She looks straight up the “stairs” to the top of the lighthouse.
“Daddy, those aren’t stairs!”
“Nope,” the lighthouse steward tells her, “two ladders are what will take you up.”
“Think you can do it,” I ask.
She just smiles and begins to climb.
We’re inside Oak Orchard Lighthouse Museum, perched right on the junction of two waters, one great and one little - Lake Ontario and Old Orchard Creek. We’re tooling through North-Western NY, winding our way home, searching for shells, and snacks, and swans, and water; we’ve found all those things here - a tiny harbor in a tiny town with a tiny lighthouse.
And a bell, a bell up top that Little Bean desperately wants to ring. She climbs up, in flip-flops, rung by rung and I follow behind to catch her if she falls. I need not worry though, she fears heights no more than she fears bugs or water or trampolines.
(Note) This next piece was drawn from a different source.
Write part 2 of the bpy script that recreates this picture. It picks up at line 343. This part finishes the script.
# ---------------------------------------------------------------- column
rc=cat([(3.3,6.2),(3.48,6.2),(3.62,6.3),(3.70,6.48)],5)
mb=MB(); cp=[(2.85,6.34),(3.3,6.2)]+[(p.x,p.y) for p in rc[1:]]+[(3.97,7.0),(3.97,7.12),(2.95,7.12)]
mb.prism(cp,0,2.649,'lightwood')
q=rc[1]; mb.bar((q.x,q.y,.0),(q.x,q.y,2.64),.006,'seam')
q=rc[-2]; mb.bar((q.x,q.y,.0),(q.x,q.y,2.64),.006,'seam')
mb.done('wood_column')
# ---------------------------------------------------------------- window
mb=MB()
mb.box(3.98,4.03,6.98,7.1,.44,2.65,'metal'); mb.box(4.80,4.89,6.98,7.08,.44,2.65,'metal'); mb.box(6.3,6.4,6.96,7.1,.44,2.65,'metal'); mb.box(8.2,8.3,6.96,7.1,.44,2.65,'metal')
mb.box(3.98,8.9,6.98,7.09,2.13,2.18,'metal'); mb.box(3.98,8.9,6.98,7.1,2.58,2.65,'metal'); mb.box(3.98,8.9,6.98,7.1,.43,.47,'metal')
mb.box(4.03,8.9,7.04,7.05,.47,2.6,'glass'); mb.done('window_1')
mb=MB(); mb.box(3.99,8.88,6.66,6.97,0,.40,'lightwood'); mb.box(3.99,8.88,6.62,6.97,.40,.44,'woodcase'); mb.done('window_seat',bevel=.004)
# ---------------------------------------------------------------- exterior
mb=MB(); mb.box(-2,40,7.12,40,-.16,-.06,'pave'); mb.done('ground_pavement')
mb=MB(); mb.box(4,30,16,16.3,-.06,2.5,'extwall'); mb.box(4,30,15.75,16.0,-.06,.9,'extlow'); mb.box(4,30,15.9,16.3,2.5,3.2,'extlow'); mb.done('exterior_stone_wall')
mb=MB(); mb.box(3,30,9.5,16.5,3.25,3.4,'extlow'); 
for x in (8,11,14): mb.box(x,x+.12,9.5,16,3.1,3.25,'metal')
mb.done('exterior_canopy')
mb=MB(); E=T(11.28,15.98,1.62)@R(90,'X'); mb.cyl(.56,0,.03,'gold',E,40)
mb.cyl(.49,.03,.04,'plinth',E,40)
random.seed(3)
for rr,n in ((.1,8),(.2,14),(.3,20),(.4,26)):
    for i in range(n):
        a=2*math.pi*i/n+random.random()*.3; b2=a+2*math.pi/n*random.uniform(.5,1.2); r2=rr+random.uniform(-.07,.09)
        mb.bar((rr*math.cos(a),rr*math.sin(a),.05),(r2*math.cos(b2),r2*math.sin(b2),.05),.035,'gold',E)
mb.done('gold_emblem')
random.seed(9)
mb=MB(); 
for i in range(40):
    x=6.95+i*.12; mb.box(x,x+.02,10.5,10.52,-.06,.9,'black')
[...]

At the first level, where the bunk for the lighthouse operator was located, we pause to catch our breath.
Technically, this lighthouse is only 14 years old. It is a historically accurate reproduction of the original lighthouse that stood sentinel here from 1870 to 1916, when a late December storm washed the building into the lake.
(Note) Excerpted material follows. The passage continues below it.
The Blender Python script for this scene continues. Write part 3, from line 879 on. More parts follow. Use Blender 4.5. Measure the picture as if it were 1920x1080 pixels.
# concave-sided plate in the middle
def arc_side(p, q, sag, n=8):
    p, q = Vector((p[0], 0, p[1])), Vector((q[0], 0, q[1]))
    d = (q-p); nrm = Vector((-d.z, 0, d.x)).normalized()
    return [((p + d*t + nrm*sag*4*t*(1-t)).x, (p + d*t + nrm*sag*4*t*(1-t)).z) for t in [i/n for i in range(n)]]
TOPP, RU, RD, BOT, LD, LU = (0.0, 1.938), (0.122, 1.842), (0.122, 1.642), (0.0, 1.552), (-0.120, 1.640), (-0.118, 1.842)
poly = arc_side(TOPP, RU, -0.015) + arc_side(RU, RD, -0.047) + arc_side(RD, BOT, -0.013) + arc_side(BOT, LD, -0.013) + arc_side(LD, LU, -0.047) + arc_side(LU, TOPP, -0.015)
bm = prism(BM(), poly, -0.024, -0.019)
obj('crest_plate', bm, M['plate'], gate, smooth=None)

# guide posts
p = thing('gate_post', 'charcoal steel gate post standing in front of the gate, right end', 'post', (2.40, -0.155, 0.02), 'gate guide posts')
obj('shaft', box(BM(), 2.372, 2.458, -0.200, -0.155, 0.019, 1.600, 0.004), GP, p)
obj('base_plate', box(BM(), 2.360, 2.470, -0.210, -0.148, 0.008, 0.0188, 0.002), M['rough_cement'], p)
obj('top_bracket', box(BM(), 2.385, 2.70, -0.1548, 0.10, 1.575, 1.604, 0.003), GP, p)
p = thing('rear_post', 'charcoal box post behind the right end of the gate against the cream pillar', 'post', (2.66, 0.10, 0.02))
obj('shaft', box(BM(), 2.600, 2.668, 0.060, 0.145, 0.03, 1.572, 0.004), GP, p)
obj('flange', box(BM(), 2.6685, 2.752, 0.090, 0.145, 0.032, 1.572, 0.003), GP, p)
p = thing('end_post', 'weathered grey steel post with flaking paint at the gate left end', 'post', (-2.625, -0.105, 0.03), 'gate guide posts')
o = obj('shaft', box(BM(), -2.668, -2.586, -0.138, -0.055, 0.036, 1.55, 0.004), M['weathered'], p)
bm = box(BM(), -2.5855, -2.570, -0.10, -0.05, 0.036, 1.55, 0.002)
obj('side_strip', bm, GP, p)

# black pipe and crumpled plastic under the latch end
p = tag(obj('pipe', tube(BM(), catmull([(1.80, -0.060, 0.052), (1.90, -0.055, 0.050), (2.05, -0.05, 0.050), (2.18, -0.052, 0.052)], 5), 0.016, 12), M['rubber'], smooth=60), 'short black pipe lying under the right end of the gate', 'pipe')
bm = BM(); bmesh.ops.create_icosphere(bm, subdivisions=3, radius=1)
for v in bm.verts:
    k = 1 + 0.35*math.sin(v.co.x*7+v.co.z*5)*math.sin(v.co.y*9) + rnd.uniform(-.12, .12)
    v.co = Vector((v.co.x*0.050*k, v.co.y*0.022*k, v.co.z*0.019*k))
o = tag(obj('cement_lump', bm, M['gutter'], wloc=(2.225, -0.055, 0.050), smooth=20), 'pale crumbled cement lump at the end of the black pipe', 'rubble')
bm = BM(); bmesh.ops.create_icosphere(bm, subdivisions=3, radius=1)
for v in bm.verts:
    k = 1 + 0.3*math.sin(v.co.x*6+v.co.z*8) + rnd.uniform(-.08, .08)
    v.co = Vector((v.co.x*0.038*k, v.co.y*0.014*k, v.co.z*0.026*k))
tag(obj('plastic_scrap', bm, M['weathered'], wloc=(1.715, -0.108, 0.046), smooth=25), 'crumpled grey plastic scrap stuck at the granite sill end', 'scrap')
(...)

We finally make it up to the top and sure enough, a golden bell with a long rope pull awaits. She hesitates to ring it.
“Is mommy looking,” she asks.
I peek out the lighthouse window. My wife is sitting on a bench in the park below enjoying the garden.
“Hang on,” I say. I take out my phone and call her.
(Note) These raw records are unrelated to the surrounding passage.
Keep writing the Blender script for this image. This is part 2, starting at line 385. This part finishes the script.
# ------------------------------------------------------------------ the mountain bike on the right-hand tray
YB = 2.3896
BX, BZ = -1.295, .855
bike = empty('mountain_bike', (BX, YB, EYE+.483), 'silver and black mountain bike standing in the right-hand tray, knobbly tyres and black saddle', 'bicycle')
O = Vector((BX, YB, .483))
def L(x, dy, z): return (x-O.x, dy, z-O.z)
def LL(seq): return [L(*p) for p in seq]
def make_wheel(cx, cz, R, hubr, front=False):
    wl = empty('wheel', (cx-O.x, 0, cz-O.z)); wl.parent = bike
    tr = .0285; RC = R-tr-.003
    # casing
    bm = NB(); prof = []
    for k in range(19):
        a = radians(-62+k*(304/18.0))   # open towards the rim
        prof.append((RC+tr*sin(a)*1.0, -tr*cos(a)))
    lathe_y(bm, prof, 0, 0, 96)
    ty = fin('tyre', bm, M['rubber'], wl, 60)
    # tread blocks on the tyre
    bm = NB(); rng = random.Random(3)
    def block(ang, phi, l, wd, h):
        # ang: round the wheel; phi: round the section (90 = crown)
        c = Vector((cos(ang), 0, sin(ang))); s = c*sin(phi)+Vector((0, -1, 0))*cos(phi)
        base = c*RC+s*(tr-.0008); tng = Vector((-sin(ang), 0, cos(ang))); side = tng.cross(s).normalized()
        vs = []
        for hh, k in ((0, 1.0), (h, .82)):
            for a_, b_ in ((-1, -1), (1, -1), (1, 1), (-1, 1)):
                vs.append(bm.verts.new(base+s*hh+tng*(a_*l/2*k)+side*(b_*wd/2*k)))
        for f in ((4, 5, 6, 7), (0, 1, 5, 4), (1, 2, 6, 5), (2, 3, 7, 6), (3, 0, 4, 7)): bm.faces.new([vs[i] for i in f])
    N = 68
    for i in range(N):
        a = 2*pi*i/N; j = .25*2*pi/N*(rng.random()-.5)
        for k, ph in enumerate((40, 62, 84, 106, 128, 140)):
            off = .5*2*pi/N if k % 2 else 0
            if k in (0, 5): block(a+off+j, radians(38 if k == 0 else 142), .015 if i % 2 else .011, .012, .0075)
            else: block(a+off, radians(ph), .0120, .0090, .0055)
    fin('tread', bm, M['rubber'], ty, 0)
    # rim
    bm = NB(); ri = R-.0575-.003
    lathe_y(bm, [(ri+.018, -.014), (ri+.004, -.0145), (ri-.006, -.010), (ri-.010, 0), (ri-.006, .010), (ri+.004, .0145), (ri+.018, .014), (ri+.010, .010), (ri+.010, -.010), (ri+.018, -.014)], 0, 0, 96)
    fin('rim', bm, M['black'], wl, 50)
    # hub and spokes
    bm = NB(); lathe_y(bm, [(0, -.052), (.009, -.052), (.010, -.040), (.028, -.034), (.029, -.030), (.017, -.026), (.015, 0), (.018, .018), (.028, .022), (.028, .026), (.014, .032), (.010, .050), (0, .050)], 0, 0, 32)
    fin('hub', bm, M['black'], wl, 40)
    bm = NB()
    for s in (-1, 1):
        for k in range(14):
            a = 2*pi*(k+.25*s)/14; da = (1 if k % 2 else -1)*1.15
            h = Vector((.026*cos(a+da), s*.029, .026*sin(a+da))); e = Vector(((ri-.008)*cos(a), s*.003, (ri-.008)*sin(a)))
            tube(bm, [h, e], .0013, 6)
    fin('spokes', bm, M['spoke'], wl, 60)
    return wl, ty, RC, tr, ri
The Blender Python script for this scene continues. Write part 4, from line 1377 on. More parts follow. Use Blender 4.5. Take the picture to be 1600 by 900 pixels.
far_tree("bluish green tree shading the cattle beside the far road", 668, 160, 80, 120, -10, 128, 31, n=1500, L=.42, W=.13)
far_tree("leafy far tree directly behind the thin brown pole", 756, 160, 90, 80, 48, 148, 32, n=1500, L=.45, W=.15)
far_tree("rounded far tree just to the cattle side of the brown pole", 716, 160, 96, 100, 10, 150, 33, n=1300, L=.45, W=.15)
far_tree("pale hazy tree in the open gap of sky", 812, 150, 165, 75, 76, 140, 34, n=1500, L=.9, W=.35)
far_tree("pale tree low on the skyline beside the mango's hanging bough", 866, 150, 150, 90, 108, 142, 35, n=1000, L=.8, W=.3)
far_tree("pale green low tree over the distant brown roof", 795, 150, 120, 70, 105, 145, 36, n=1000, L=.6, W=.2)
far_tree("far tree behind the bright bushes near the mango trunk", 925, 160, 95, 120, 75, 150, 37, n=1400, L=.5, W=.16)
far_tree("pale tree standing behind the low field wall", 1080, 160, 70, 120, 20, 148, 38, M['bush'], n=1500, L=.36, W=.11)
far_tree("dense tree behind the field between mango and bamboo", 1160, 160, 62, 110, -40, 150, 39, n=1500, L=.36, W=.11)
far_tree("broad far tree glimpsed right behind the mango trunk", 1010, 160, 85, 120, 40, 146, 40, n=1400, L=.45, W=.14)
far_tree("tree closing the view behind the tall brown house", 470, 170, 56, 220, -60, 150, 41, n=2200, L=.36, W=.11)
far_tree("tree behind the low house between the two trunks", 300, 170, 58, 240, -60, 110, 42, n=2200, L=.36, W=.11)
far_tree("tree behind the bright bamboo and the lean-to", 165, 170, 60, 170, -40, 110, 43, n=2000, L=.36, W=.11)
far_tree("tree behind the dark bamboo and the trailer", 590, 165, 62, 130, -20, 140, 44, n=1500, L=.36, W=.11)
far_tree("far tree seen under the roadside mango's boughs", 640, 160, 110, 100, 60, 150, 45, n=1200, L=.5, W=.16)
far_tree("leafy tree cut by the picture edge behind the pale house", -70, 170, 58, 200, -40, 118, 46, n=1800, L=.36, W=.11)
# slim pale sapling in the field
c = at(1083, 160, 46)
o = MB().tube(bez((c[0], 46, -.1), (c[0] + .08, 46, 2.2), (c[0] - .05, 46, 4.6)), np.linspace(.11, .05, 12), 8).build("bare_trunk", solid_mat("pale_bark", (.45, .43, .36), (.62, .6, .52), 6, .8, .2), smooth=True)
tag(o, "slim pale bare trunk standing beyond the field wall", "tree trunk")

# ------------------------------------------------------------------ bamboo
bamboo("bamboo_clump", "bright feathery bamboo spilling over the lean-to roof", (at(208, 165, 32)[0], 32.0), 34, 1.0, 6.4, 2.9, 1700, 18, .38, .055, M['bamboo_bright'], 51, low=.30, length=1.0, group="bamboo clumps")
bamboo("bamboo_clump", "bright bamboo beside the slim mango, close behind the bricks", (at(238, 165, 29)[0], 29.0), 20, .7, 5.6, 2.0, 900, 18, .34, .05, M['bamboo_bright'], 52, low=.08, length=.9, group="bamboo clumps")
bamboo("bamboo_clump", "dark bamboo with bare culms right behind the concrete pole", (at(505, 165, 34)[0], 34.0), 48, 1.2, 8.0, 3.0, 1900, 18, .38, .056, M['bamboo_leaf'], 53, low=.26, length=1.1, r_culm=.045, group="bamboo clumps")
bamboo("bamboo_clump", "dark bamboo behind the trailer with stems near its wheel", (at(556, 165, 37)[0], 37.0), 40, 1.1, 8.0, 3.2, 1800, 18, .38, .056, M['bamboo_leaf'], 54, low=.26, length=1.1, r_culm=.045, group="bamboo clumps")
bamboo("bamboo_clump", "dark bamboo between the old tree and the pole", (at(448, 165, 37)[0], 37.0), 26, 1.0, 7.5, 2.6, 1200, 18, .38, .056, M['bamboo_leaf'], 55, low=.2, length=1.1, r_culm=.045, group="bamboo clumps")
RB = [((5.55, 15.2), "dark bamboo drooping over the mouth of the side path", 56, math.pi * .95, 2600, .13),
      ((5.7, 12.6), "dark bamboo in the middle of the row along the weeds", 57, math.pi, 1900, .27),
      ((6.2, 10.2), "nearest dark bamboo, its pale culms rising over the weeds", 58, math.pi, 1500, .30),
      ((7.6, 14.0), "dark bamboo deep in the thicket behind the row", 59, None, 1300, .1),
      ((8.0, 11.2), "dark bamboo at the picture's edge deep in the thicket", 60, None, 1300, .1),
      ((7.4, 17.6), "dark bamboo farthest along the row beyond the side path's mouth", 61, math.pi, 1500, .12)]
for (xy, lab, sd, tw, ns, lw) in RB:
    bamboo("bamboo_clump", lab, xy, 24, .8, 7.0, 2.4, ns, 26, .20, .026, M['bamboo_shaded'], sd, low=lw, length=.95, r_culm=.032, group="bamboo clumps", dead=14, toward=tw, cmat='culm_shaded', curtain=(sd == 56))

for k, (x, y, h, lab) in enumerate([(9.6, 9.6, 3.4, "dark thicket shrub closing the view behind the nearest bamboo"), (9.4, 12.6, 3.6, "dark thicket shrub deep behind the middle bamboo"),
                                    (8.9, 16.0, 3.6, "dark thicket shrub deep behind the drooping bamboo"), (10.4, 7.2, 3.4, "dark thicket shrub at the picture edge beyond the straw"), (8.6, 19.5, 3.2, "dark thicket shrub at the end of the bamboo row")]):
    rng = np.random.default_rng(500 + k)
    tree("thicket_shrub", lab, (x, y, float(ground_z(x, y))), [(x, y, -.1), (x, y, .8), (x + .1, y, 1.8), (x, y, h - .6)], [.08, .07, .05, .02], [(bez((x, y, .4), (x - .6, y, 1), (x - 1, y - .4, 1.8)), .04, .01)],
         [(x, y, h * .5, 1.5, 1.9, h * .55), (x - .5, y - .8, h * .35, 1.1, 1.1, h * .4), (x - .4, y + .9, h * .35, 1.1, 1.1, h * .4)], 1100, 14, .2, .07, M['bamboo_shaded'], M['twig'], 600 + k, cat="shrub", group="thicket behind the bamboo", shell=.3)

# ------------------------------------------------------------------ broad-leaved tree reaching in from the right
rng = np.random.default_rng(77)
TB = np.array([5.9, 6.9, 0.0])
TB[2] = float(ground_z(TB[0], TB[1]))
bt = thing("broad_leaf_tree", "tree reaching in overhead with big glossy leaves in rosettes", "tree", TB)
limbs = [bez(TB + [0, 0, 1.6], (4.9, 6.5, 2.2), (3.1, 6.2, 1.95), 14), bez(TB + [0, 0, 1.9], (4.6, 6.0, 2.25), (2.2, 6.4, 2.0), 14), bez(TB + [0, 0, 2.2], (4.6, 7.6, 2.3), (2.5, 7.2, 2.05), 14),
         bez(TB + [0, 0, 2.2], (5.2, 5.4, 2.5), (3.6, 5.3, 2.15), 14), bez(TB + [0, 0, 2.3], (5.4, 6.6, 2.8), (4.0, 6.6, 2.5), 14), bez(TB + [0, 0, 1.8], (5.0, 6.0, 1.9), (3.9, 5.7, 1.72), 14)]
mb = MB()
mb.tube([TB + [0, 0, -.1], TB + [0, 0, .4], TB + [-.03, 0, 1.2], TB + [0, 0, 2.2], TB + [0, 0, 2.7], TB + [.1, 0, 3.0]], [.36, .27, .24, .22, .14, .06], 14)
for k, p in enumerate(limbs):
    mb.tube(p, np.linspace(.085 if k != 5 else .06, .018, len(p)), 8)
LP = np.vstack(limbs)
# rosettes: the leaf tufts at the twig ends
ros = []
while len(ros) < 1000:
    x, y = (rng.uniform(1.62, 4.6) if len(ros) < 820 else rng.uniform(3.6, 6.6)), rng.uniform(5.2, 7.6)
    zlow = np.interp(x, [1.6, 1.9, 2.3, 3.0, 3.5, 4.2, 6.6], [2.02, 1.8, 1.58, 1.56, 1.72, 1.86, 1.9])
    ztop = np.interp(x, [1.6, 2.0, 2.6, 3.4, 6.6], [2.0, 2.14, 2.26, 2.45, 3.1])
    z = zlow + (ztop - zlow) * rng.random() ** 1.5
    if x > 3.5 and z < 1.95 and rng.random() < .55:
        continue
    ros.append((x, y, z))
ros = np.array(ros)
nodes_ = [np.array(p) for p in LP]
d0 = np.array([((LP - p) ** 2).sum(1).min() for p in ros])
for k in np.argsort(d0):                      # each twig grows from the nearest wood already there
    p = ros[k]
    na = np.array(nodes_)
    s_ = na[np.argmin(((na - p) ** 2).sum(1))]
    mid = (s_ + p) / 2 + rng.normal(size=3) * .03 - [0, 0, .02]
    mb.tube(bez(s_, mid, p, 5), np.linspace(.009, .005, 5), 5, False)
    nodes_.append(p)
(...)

When she picks up, Little Bean shouts, “Listen mommy” and gives that bell such a ringing! The sound echoes off the harbor. Tourists all look up. The seagulls take flight!
“Oh my,” my wife says.
But Little Bean can’t hear her, over her peals of laughter, there in an old repo lighthouse by a great lake with the thunder of the harbor bells still ringing in our ears.
Loved the story! Loved Uma's photo!
Beautiful picture of Uma and the lighthouse! Makes me want to go!! So much to see in “this” part of the continent!